Because it is claimed that supply and demand are stable and have delivered both optimal prices and optimal levels of supply at the point at which economic equilibrium happens the theory of equilibrium is necessarily dependent upon and embraces theories of market supply and demand and of the profit maximising firm upon which the foundations of neoclassical economics (are built, as are those of neoliberal economics. These theories are built upon the idea that a firm can accurately predict the demand for its product at each price at which it might offer it for sale and also its own marginal (or total additional) cost of producing each item that it supplies at every possible level of production so that it can equate its supposed marginal cost for an item it makes available for sale with the additional or marginal extra revenue that it will generate from doing so. It is then argued that the firm in question will continue to supply that product until such time as the two are equal.

It is important to note that no firm in history has ever been in possession of this information.

It is also important to note that the only conditions in which they might have this information are those where:

  • The products of one firm are incapable of being differentiated from those of another firm so that the consumer is indifferent as to which firm supplies them, which is almost certainly a condition that has never existed.
  • There are many firms in a market and each is so small that they cannot influence the price of the product that they make in that market, which is an assumption that contradicts what is now known about the behaviour of even very small numbers in mathematics.
  • There are no barriers to entry to firms that wish to make supplies in a market meaning that it is assumed that all firms can have access to the technology, labour and capital that they need to have possession of to make a product. It is also assumed that each firm who wants it can also have such possession instantaneously if a change in demand for the product requires that additional supply be created it can be delivered instantaneously. These conditions have never existed anywhere, at any time.

The implication of these conditions is that only markets can deliver equilibrium outcomes within economies and what is assumed to be the distortionary activity of government is not required because the optimal position created by a market meeting these conditions cannot be bettered.

Although, as noted, it is impossible that the conditions that might deliver economic equilibrium might ever exist the achievement of this state remains the goal for almost all neoclassical economics and neoliberal economics. The argument that each presents that government interference prevents equilibrium is not based on an analysis of any achieved state of equilibrium but solely upon the assumption that government action will prevent this state being achieved when that is already inevitable because equilibrium will always, as a matter of fact, be impossible to deliver.

It is accepted that neoclassical and neoliberal economists can and do relax the assumptions pertaining to the achievement of equilibrium when undertaking their work, and this cannot be disputed.

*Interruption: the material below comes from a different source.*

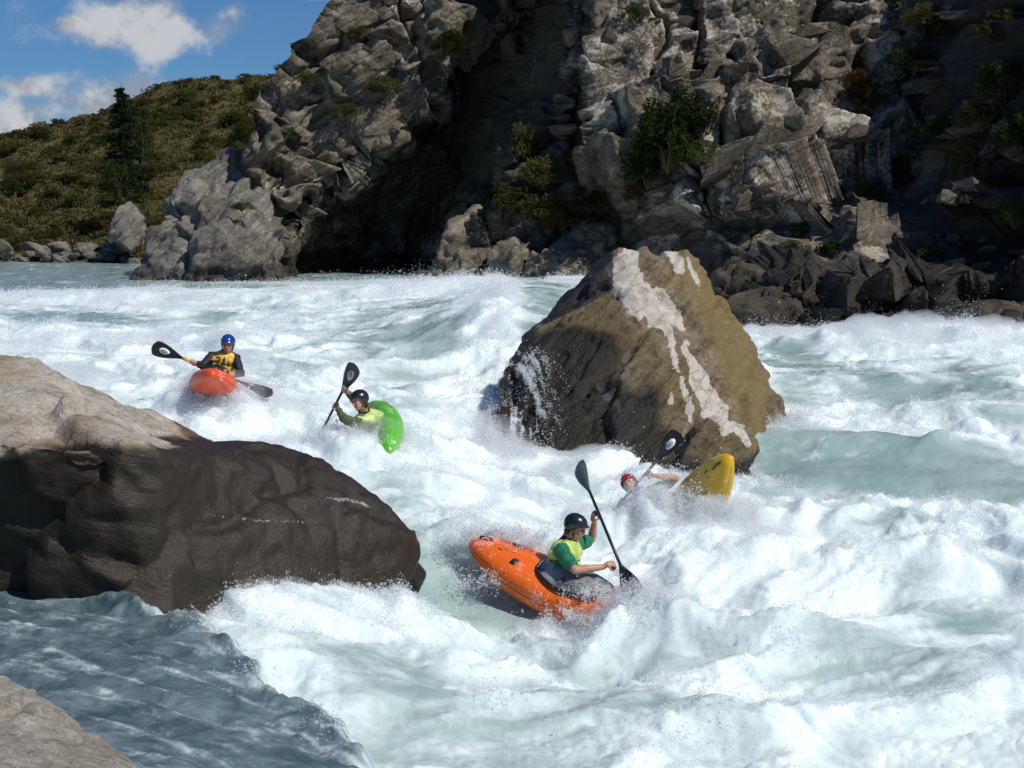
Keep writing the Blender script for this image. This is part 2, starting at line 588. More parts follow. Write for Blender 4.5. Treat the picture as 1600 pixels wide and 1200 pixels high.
CALM = [_patch(690, 925, 75, 48, 1.2), _patch(800, 940, 70, 22, 0.7, 20), _patch(1400, 735, 230, 34, 1.0, 3), _patch(1240, 590, 55, 45, 0.8, 20), _patch(1370, 600, 90, 26, 0.6, 15),
        _patch(620, 505, 80, 22, 0.35, -20), _patch(850, 475, 55, 40, 0.6, -30), _patch(690, 525, 50, 40, 0.4, -40), _patch(120, 500, 140, 14, 0.7, 2), _patch(120, 428, 330, 18, 1.3),
        _patch(430, 445, 140, 9, 0.7), _patch(225, 590, 60, 12, 0.6), _patch(340, 500, 40, 14, 0.5), _patch(1420, 880, 60, 50, 0.45, 45), _patch(1230, 690, 60, 25, 0.6), _patch(600, 1060, 110, 40, 0.42, 20),
        _patch(1000, 1080, 150, 50, 0.30), _patch(1350, 1050, 170, 70, 0.25, 20), _patch(1480, 960, 120, 30, 0.35), _patch(1520, 600, 80, 22, 0.5), _patch(520, 520, 110, 30, 0.25),
        _patch(640, 620, 70, 40, 0.35), _patch(1180, 960, 160, 30, 0.25), _patch(870, 1130, 130, 50, 0.25), _patch(1450, 660, 140, 14, 0.4), _patch(640, 850, 40, 30, 0.6), _patch(440, 575, 60, 14, 0.3)]
WHITE = [_patch(560, 900, 110, 40, 0.8), _patch(620, 955, 60, 40, 0.8), _patch(330, 975, 90, 16, 0.6), _patch(720, 690, 80, 130, 0.5), _patch(820, 730, 90, 30, 0.8), _patch(1000, 735, 140, 30, 0.8), _patch(1150, 830, 120, 50, 0.7),
         _patch(600, 442, 130, 10, 0.8), _patch(1400, 535, 250, 12, 0.8), _patch(330, 640, 90, 22, 0.6), _patch(765, 560, 40, 90, 0.9, 8), _patch(745, 640, 45, 70, 0.7, 8), _patch(0, 520, 180, 14, 0.5), _patch(140, 463, 180, 10, 0.6), _patch(1300, 660, 110, 22, 0.5),
         _patch(1200, 900, 160, 60, 0.5), _patch(870, 985, 140, 16, 0.6)]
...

However, this relaxation is usually undertaken to determine the supposed cost of the sub-optimal outcome that they suggest arises within the economy as a consequence of that sub-optimal behaviour so that they might suggest the gain that might arise if only the perfect market to which they (alone) aspire was in operation. As such these relaxations are largely meaningless.

The concept of equilibrium lies at the very heart of neoclassical, neoliberal and positive economics and so at the very heart of much of the work of the economics profession whilst simultaneously explaining why most of the work of that discipline is as inevitably flawed and destined to fail as that of the alchemists always was. If you work on the basis of flawed assumptions you can never achieve a useful result.